Experimental and economic analysis with a novel ejector-based detection system for thermodynamic measurement of compressors

Abstract

The research of the high-temperature heat pump compressors above 100 °C has brought great challenges by its detection system, and in this study, a novel ejector-based detection system has been proposed to measure the thermodynamic performance of the heat pump compressors. The paper began with a numerical method to design the nozzle and diffuser of the ejector. Compared with the results of gas dynamics calculation, the deviations of nozzle and the diffuser were lower than 10.38% and 3.38%, respectively. Furthermore, the compressor performance was analyzed at the suction temperature in the range of 90–110 °C while the speed in the range of 2820–3060 r/min. The results showed that the compression ratio varied from 2.3 to 2.7, and the volumetric efficiency as well as isentropic efficiency was 90% and 70%, respectively.

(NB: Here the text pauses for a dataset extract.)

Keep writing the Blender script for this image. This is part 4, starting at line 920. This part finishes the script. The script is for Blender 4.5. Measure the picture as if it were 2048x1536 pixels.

Assuming that the compressor was used in a heat pump system at the same operating condition, it was noteworthy that the highest discharge temperature was 184.8 °C and the coefficient of performance was more than 3.9. In an actual case, the initial investment cost of the ejector-based detection system is 3311 $, while that of the heat pump detection system is 59,795 $, the economical saving can reach to 94.5%. This is due to the exchanger has been omitted in ejector-based detection system compared with the traditional heat pump detection system. All in all, the novel system was reliable and economical.